On Oct. 30, 2014, it issued an order to the Superior Court to show cause why a writ should not be issued. On Friday, it was.

By then, Snyder and two citizens’ groups were no longer real parties in interest, leaving Elizabeth Brazil as the sole real party. However, several media groups had been granted amicus curiae status and argued that the documents were now in public domain.

Two Plausible Interpretations

Margulies wrote:

“We conclude the language of section 6254.5 is reasonably susceptible to the meanings urged by both parties and examine the legislative history of the statute. That history demonstrates conclusively the Legislature’s intent in enacting section 6254.5 was to prevent public agencies from disclosing documents to some members of the public while asserting confidentiality as to other persons. Waiver as a result of an inadvertent release, while not necessarily inconsistent with the Legislature’s intent, was not within its contemplation. In order to harmonize section 6254.5 with Evidence Code section 912, which has been construed not to effect a waiver of the attorney-client and work product privileges from an inadvertent disclosure, we construe section 6254.5 not to apply to an inadvertent release of privileged documents.”

Evidence Code §912 provides that a privilege “is waived...if any holder of the privilege, without coercion, has disclosed a significant part of the communication or has consented to disclosure made by anyone.”

The jurist said that “the statute’s declaration that any uncoerced “disclosure” creates a waiver, courts have consistently held that inadvertent disclosures do not.”

She declared that the purpose of §6254.5 was to codify the holding in Black Panther Party v. Kehoe (1974) 42 Cal.App.3d 645 that governmental agencies may not selectively disclose documents, explaining:

“The statute, in essence, was intended to require agencies to maintain an applicable exemption as to all members of the public or not at all.

“While finding a waiver of the privilege exemption as to documents inadvertently released is not inconsistent with this purpose, it is outside the Legislature’s central concern.”

Margulies rejected the contention that §6254.5 should be read in such a way as to promote the goal of Art. I, §3(b)(1) of the state Constitution which declares: “The people have the right of access to information concerning the conduct of the people’s business....”

She said the need to reconcile §6254.5 with §912 “takes precedence over the interpretive directive of section 3 of article I of the Constitution.”

The case is Newark Unified School District v. Superior Court, Brazil RPI, 2015 S.O.S. 3907.

The decision is contrary to that reached on Dec. 10 by Div. Six of this district’s Court of Appeal.

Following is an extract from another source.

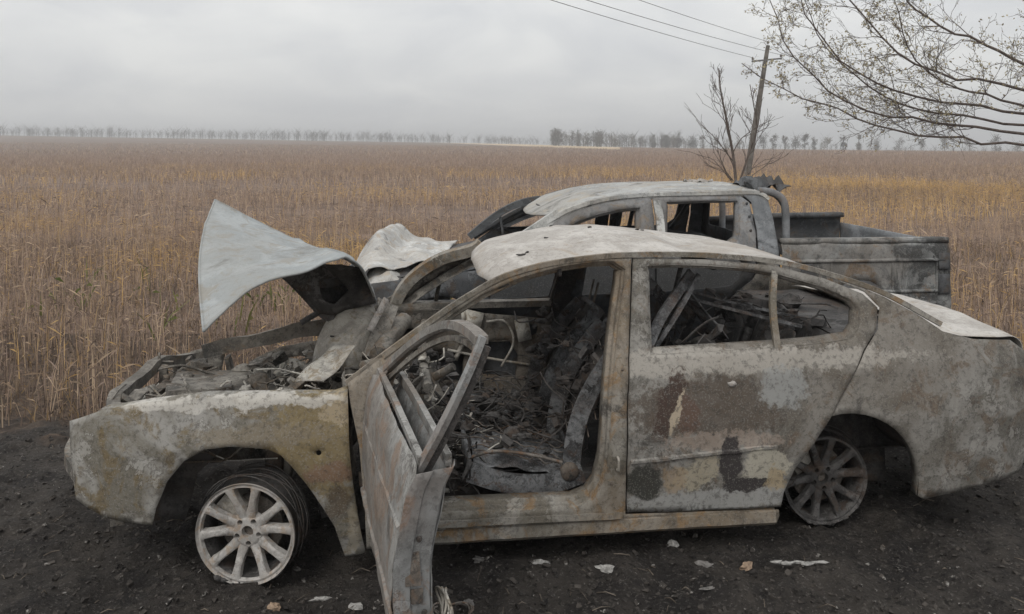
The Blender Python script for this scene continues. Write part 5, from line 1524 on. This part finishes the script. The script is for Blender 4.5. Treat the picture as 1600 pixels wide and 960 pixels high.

There, Acting Justice Jeffrey Burke, a judge of the San Luis Obispo Superior Court, wrote:

“We hold that disclosures pursuant to the [Public Records Act] that are made inadvertently, by mistake or through excusable neglect are not exempted from the provisions of section 6254.5 that waive any privilege that would otherwise attach to the production.”

However, on March 11, the California Supreme Court granted review in the case, nullifying the Court of Appeal’s decision.